SHORT TASK: Each line from the start of the records below through the line that contains "def P(px,py,z): return" should be printed exactly. Pictures are omitted.

INFORMATION SUPPLIED:

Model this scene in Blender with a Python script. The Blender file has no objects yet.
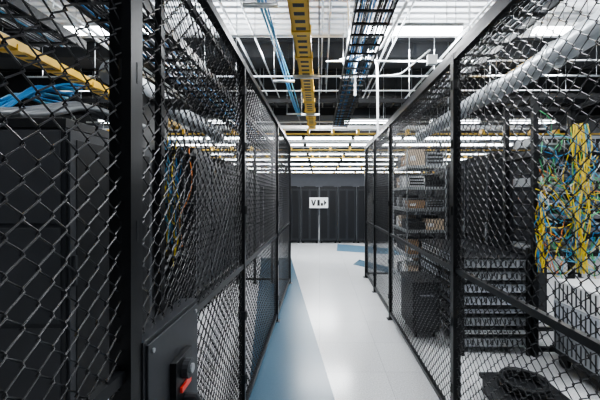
import bpy, math, random
import numpy as np
from mathutils import Vector
random.seed(7)
F=330.0; CH=1.6
def P(px,py,z): return ((px-319.5)*z/F, z, CH-(py-196)*z/F)

# ---------------- materials ----------------
def mat(name,col,rough=.5,metal=0.,noise=0.,nscale=20,bump=0.,emit=0.,spec=.5):
    m=bpy.data.materials.new(name); m.use_nodes=True
    nt=m.node_tree; b=nt.nodes['Principled BSDF']
    b.inputs['Base Color'].default_value=(*col,1); b.inputs['Roughness'].default_value=rough
    b.inputs['Metallic'].default_value=metal
    b.inputs['Specular IOR Level'].default_value=spec
    if emit:
        b.inputs['Emission Color'].default_value=(*col,1); b.inputs['Emission Strength'].default_value=emit
    if noise or bump:
        tc=nt.nodes.new('ShaderNodeTexCoord'); n=nt.nodes.new('ShaderNodeTexNoise')
        n.inputs['Scale'].default_value=nscale; n.inputs['Detail'].default_value=5
        nt.links.new(tc.outputs['Object'],n.inputs['Vector'])
        if noise:
            r=nt.nodes.new('ShaderNodeMapRange'); r.inputs['To Min'].default_value=1-noise; r.inputs['To Max'].default_value=1+noise
            nt.links.new(n.outputs['Fac'],r.inputs['Value'])
            v=nt.nodes.new('ShaderNodeVectorMath'); v.operation='SCALE'; v.inputs[0].default_value=col
            nt.links.new(r.outputs['Result'],v.inputs['Scale']); nt.links.new(v.outputs[0],b.inputs['Base Color'])
        if bump:
            bp=nt.nodes.new('ShaderNodeBump'); bp.inputs['Strength'].default_value=bump; bp.inputs['Distance'].default_value=.01
            nt.links.new(n.outputs['Fac'],bp.inputs['Height']); nt.links.new(bp.outputs['Normal'],b.inputs['Normal'])
    return m
BLK=mat('black_powder_coat',(.010,.011,.013),.4,0,.2,60,spec=.35)
WIRE=mat('black_wire',(.016,.017,.02),.34,.2)
CAB=mat('cabinet_black',(.018,.02,.024),.42,0,.15,8,spec=.4)
CAB2=mat('cabinet_charcoal',(.034,.037,.043),.5,0,.15,8,spec=.4)
GREY=mat('grey_steel',(.35,.37,.39),.4,.5,.15,10)
GALV=mat('galvanised',(.55,.58,.6),.35,.8,.2,30)
WHT=mat('white_paint',(.75,.77,.78),.5,0,.06,10)
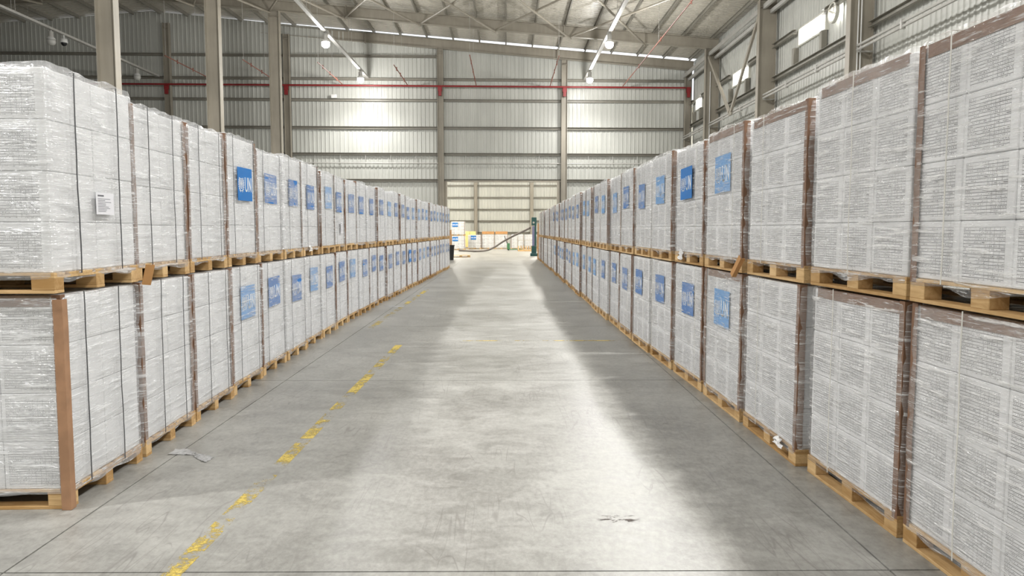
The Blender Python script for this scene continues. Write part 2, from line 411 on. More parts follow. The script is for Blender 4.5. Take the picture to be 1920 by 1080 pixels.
# round ventilator opening beside the nearest window
bm = new_bm()
prof = [(.30, -.06), (.36, -.06), (.36, .06), (.30, .06)]; N = 24
ring = [[bm.verts.new((z, r*math.cos(2*math.pi*i/N), r*math.sin(2*math.pi*i/N))) for r, z in prof] for i in range(N)]
for i in range(N):
    for k in range(4): bm.faces.new((ring[i][k], ring[i][(k+1) % 4], ring[(i+1) % N][(k+1) % 4], ring[(i+1) % N][k]))
fan = tag(obj('ventilator_fan', bm, 'frame', None, (XR-.16, 26.6, 9.35), smooth=False), 'round bright wall ventilator beside the nearest clerestory window', 'ventilator')
bm = new_bm(); add_cyl(bm, (.05, 0, 0), (.07, 0, 0), .30, 24); obj('pane', bm, 'pane', fan)
for i in range(4):
    bm = new_bm(); add_box(bm, (0, 0, .16), (.015, .07, .27), Matrix.Rotation(.5, 3, 'Z')); obj('blade', bm, 'frame', fan, (-.01, 0, 0), (i*math.pi/2+.4, 0, 0))
bm = new_bm(); add_cyl(bm, (-.05, 0, 0), (.03, 0, 0), .05, 12); obj('hub', bm, 'frame', fan)

# ---- side and rear walls outside the frame
struct(box_obj('wall_left', (XL-.1, (YB+wy(XL))/2, 5.9), (.2, wy(XL)-YB, 11.8), 'siding'))
struct(box_obj('wall_rear', ((XL+XR)/2, YB-.1, 5.8), (XR-XL+.4, .2, 11.6), 'siding'))

# ---- roof: light-tight top layer, ribbed sheets, purlins
DECK = .55+.2
bm = new_bm()
for x0, x1 in ((XRIDGE, XR+.25), (XRIDGE, XL-.25)):
    v = [bm.verts.new((x, y, hb(x)+DECK+dz)) for dz in (.06, .12) for x, y in ((x0, YB-.2), (x1, YB-.2), (x1, YW-.15), (x0, YW-.15))]
    for f in ((0, 1, 2, 3), (7, 6, 5, 4), (0, 4, 5, 1), (1, 5, 6, 2), (2, 6, 7, 3), (3, 7, 4, 0)): bm.faces.new([v[i] for i in f])
ceiling = struct(obj('ceiling', bm, 'roof'), 'pitched warehouse roof of ribbed metal deck on steel purlins')
fy = [YB-.1]+FRAMES[::-1]+[YW-.15]
for y0, y1 in zip(fy, fy[1:]):
    for x0, x1 in ((XRIDGE, XR+.2), (XL-.2, XRIDGE)):
        nsp = 3
        for s in range(nsp):
            a, b_ = x0+(x1-x0)*s/nsp, x0+(x1-x0)*(s+1)/nsp
            bm = new_bm(); y = y0; rows = []
            while y < y1-.01:
                for dy, dz in ((0, 0), (.15, 0), (.17, .055), (.23, .055)):
                    if y+dy < y1: rows.append((y+dy, dz))
                y += .25
            rows.append((y1, 0))
            L = [bm.verts.new((a, yy, hb(a)+DECK+dz)) for yy, dz in rows]; Q = [bm.verts.new((b_-.004, yy, hb(b_)+DECK+dz)) for yy, dz in rows]
            for k in range(len(rows)-1): bm.faces.new((L[k], L[k+1], Q[k+1], Q[k]))
            obj('roof_sheet', bm, 'roof', ceiling)
x = XR-.35; n = 0
while x > XL+.3:
    if abs(x-XRIDGE) > .3:
        bm = new_bm(); add_beam(bm, (x, YB, hb(x)+.55+.1), (x, YW-.05, hb(x)+.55+.1), c_prof(.2, .075, .01)); obj('purlin', bm, 'girt', ceiling)
    x -= 1.6
# rafters, one steel frame after another
def rafter(y, label, g='roof rafters', off=0):
    bm = new_bm(); D = .55
    for xa, xb in ((XRIDGE, XR-.1), (XRIDGE, XL+.1)):
        add_beam(bm, (xa, y, hb(xa)+D/2), (xb, y, hb(xb)+D/2), i_prof(D, .26))
    o = tag(obj('roof_rafter', bm, 'steel'), label, 'beam', g)
    for xx in (XRIDGE, -8.6, 3.1):
        bm = new_bm(); add_box(bm, (xx, y, hb(xx)+D/2), (.05, .27, D+.1)); obj('splice_plate', bm, 'steel', o)
    return o
rafter(wy(0)-.25, 'grey steel rafter running along the top of the far end wall')
for k, y in enumerate(FRAMES[:3]):
    rafter(y, 'grey steel roof rafter, %s one in front of the far end wall' % ORD[k])
for y in FRAMES[3:]:
    rafter(y, 'grey steel roof rafter above and behind the near pallets')
# columns
def column(x, y, h, d, w, label, group, ax='X', conduit=False):
    bm = new_bm()
    m = Matrix.Rotation(-math.pi/2, 4, 'Y')             # local x -> up
    add_prism(bm, i_prof(d, w) if ax == 'Y' else [(b_, a) for a, b_ in i_prof(d, w)], h, Matrix(((0, 0, -1, 0), (0, 1, 0, 0), (1, 0, 0, 0), (0, 0, 0, 1))) if ax == 'Y' else Matrix(((0, 1, 0, 0), (0, 0, 1, 0), (1, 0, 0, 0), (0, 0, 0, 1))) @ Matrix.Identity(4))
    o = tag(obj('steel_column', bm, 'steel', None, (x, y, 0)), label, 'column', group)
    bm = new_bm(); add_box(bm, (0, 0, .015), (d+.12, d+.12, .03) if False else (.5, .5, .03)); obj('base_plate', bm, 'steel', o)
    bm = new_bm(); add_box(bm, (0, 0, h-.3), (d*.96 if ax == 'Y' else w*.9, w*.9 if ax == 'Y' else d*.96, .02)); obj('stiffener', bm, 'steel', o)
    if conduit:
        bm = new_bm()
        for k in range(2 if conduit > 1 else 1): add_cyl(bm, (-d/2+.28+.10*k, -.08, .1), (-d/2+.28+.10*k, -.08, h-1.2), .022, 8)
        obj('conduit', bm, 'white', o)
    return o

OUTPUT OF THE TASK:
Model this scene in Blender with a Python script. The Blender file has no objects yet.
import bpy, math, random
import numpy as np
from mathutils import Vector
random.seed(7)
F=330.0; CH=1.6
def P(px,py,z): return ((px-319.5)*z/F, z, CH-(py-196)*z/F)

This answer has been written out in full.